Guest More than 1 year ago
I think this CD was awesome from start to finish. It was not at all what I expected, it was better, Way to go guys!!!!!!
Guest More than 1 year ago
I was a skeptic when I heard comparisons to CSN&Y, but the harmonies encompassed by many of the songs definately bring up visions of the great band. If you're a CSN fan or just like good, acoustic music with great singing, then you'll like this album.
Guest More than 1 year ago
There's a Special Edition of the Thorns CD featuring a bonus CD of acoustic versions of the entire album, called the "Sunset Session". I liked the original CD, but the bonus disc is truly a revelation. Believe it or not, it costs the same!

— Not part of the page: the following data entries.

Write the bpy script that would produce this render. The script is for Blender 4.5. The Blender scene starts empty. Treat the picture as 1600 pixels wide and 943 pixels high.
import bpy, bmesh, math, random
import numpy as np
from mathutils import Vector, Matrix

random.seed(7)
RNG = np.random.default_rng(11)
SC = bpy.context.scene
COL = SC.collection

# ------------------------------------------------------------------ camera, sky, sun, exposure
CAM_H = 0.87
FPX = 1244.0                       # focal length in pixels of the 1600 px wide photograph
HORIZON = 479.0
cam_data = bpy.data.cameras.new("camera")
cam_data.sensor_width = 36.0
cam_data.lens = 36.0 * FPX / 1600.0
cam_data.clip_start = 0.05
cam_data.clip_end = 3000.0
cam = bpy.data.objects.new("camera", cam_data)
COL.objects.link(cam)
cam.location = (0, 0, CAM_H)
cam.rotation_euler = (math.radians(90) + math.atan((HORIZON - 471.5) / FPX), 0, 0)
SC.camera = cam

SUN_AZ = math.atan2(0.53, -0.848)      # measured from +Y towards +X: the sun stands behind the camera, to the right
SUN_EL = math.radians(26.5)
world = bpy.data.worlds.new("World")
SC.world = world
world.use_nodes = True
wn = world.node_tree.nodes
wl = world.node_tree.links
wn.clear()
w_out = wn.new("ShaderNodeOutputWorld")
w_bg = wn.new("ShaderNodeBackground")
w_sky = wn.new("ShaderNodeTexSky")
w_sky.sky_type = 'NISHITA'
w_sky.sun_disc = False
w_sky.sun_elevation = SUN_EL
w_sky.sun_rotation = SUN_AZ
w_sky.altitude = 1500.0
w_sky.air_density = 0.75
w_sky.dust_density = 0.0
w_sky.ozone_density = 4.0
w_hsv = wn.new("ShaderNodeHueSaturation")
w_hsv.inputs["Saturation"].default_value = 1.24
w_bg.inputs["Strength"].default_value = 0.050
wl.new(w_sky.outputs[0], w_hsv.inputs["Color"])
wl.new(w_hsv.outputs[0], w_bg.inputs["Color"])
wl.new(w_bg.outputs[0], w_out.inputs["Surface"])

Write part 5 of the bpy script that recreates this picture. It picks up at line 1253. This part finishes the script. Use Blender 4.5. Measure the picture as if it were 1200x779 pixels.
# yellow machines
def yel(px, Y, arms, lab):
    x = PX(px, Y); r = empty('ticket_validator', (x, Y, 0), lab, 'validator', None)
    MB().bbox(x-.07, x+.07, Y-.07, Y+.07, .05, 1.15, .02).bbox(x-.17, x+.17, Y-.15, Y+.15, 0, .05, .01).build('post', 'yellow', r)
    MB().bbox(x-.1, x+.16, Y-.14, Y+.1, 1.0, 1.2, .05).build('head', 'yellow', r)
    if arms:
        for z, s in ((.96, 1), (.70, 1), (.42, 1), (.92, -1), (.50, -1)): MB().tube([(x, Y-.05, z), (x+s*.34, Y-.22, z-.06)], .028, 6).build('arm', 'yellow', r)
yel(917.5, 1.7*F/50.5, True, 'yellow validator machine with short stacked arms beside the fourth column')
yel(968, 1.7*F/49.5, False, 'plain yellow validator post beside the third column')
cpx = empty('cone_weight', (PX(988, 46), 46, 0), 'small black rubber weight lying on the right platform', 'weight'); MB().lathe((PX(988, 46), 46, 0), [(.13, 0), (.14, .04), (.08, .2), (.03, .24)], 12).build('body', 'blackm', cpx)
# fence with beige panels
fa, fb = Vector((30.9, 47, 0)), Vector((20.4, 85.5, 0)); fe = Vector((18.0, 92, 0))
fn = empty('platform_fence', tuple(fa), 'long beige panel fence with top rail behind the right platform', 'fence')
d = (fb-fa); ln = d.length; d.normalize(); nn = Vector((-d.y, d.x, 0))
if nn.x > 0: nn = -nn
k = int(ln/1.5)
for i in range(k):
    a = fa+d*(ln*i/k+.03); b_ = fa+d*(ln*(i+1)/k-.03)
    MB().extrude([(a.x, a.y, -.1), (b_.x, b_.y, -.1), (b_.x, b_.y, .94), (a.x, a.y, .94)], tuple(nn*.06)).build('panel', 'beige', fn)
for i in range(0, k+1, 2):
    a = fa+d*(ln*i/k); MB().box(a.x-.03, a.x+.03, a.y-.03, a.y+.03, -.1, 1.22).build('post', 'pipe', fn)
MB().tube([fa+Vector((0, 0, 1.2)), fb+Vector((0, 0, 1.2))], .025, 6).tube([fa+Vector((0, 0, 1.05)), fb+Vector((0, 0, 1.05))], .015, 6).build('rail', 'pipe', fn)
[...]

Guest More than 1 year ago
Ever since I lost my first true love, I've been a big fan of Matthew Sweet and his lyrics that so perfectly mirrored my emotions. When I heard this album playing on the overhead speakers at CD Warehouse, I asked the store manager if that was, indeed, the voice of Matthew Sweet. He showed me the new album and I purchased it immediately. Matthew Sweet has never let me down with his albums, regardless what the critics will say. As for Pete Droge, famous for "Spacey and Shakin'" in my book, I find his songs quirky and fun, if not a bit dark. To have those two together with Shawn Mullins, who has had such hits as "Everywhere I Go" and "Lullaby", its a dream group for me. The songs are alluring, they speak volumes on the human spirit towards love and loss. I highly recommend this album to everyone who has hurt at some time.